No change of tactics or strategy occurred when the Nazis turned on Russia. Again the series of ground-borne spearheads drove forward under a blanket of aircraft. The Western powers still assumed that the whole German strategy related solely to the conquest of the Eurasian land mass. Isolationists in the Americas still called it a European squabble, an imperialist brawl, but never the first round of a death struggle for world domination. When Mussolini’s legions moved into the French Riviera they saw it only as a “stab in the back” of helpless France, not as part of a closely knit plan of world conquest. I am quite sure that when the United States was bombed into the war at Pearl Harbor, the American people were convinced, as many of them still are, that the bestial Japanese were simply taking advantage of the existing preoccupations of the Western Democracies to wrest for themselves new power in the Pacific, possibly to deflect American aid from the nations involved in the “shooting war.” Nothing could be further from the truth. Every act of aggression of our enemies has been part of their overall plan of world conquest and, as such, has been closely integrated with every other move, no matter in what part of the world it has taken place. Thus the Japanese attack on Pearl Harbor was simply one facet of the plan designed in Germany by the Hitler geographers, part of the master plan of world conquest, and it was made when Hitler gave the signal. What was the plan?
After disabling the United States Pacific fleet, Japan would move huge armies southward over the sea, under the protection of great air-power, conquering the Orient, then quickly turning west to overrun Burma and India. Meanwhile Germany would drive east through South Russia, across the Black Sea and through Turkey to Iraq, where the Japanese and Germans were to meet by fixed appointment. Success of this phase of the plan would have resulted in driving the British out of the Indian Ocean. It came close to succeeding. But for Russia’s continued resistance, it would probably have done so. Meanwhile Japan, deploying other forces into Eastern Siberia, was to cut Russia off from supplies from the American continent through her Siberian entry. In the meantime the blockading of Murmansk would have cut off the Soviets’ Atlantic supply route. If complete success had attended this program, as it nearly did, Russia and China would soon have been choked into submission.
Let me stress here for the benefit of those North Americans who insist on regarding Japan as their Number 1 Enemy, that the senior partner in all this enterprise was, is, and always will be Germany. Japan and Italy were never more than satellites fighting for the German geo-planners. Had the German master plan been able to maintain its timetable, it would have given the Axis so great an industrial potential that its members could have taken their own good time to polish off the Americas. The partners would have enjoyed a superabundance of natural resources to build up inexhaustible heavy war industries. Endless streams of oil would have flowed to their refineries and from them to airfields, naval bases, and military establishments. Virtually all the world’s rubber would have been in their possession. If Britain had not already been overwhelmed it would have been no trick to knock her out of the war by air and seaborne invasions, or perhaps by the less costly device of starving her. Africa would have become an Axis continent and the Germans would have been looking across the narrow waters of the South Atlantic from Dakar, ready to pounce on the Americas at the opportune moment. The Japanese, of course, would have been in Australia by this time and Germany’s air-arm would have subjugated the northern stepping stones to America, Iceland, and Greenland. So went the master plan. If time were needed to prepare for the final phase, the subjugation of America, it could be secured through a negotiated peace.
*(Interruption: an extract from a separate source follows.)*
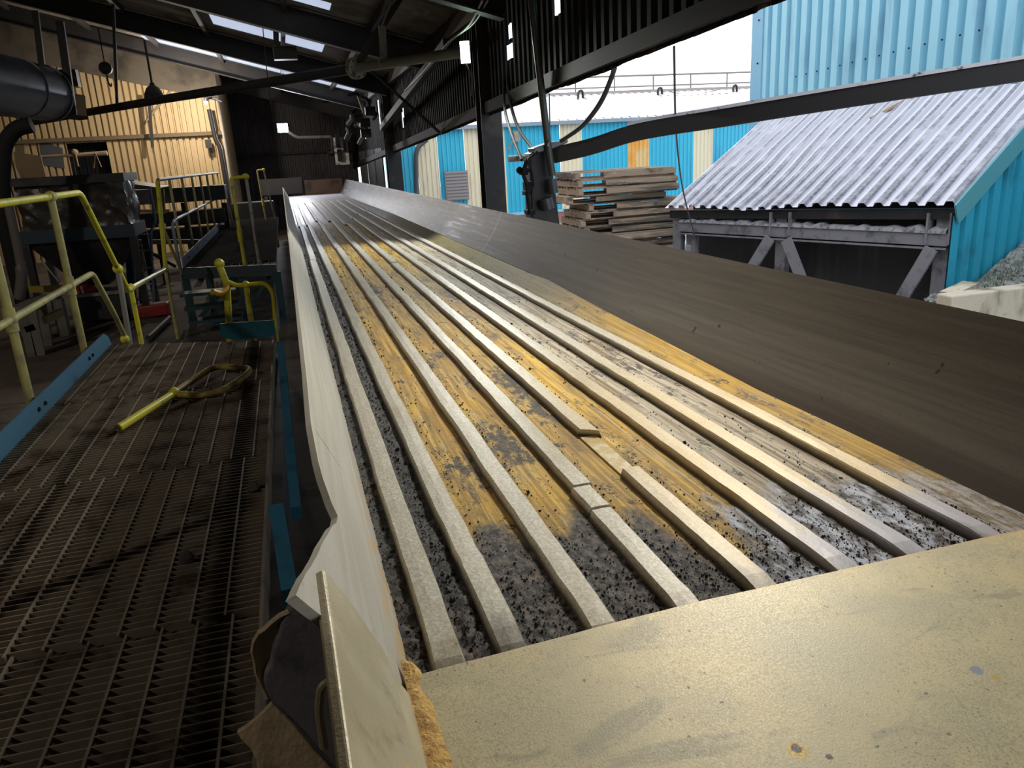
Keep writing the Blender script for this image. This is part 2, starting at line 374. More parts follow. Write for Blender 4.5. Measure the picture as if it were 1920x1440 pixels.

If it is necessary to present any further evidence to establish our blindness to Axis infiltration, let me point out that the ground work for the attack upon the United States and Canada already had been laid in South America (discussed in a later chapter) where the work of preparing for conquest was going full blast. If it is necessary to point out even more strongly the geographical blindness of our people, let me refer you to the policies of appeasement in which we persisted in South America, choosing to act as if political manifestations in the Argentine were none of our business while the obvious and fully known policies of those who governed that country constituted direct threats to the safety of the North American continent and to our whole free way of life. No doubt, had the Germans been successful, we should have come alive to the real implications of world conquest by the time the war had reached the phase at which Germany could have taken full advantage of its South American infiltration, but by then it would have been too late. The Germans and their satellites would have been poised to strike and their power would have been invincible. They would strike from South America while the Japanese moved with massed airplane carriers from the Pacific islands and other forces descended upon us from the north through Alaska. Another great German air armada would have leap-frogged through Iceland and Greenland to attack our northeast coast. The United States and Canada would then become the final battlefield and the scene of the greatest and bloodiest drama in the history of mankind.
That is what our enemies had planned. To you who read these pages, steeped as you have been in ideas of security which have been solely continental, it will have all the qualities of a nightmare the victim of which awakens and soon is laughing at his own fears.
That is because we still accept the flat-map geography which gives rise to the smug conclusion that “it-can’t-happen-here.” Our weird beliefs have direct relationship to the fervent North American idea that we are impregnable behind our ocean barriers, and its corollary which holds that one North American can lick his weight in wildcats. Perhaps he can when he is better armed than the wildcats. If he is not, the wildcats ultimately are going to win a war. If the wildcats are so fortunate as to arrive by airplane and parachute while others crash through our doors simultaneously from the sea, then it is not going to be much help to be standing firm in midcontinental Kansas City or Des Moines without a gun.
Such was the Axis program of conquest. Fortunately it encountered unforeseen resistances which set back the timetable. Thank God Hitler blundered. Thank God he underestimated the common people of Britain and Russia! That was our good fortune, not the result of our good sense. The German plan was a plan for world conquest, nothing else. It was a plan founded on a knowledge of geography and one which took advantage of geography and its development as a science in the global Air Age.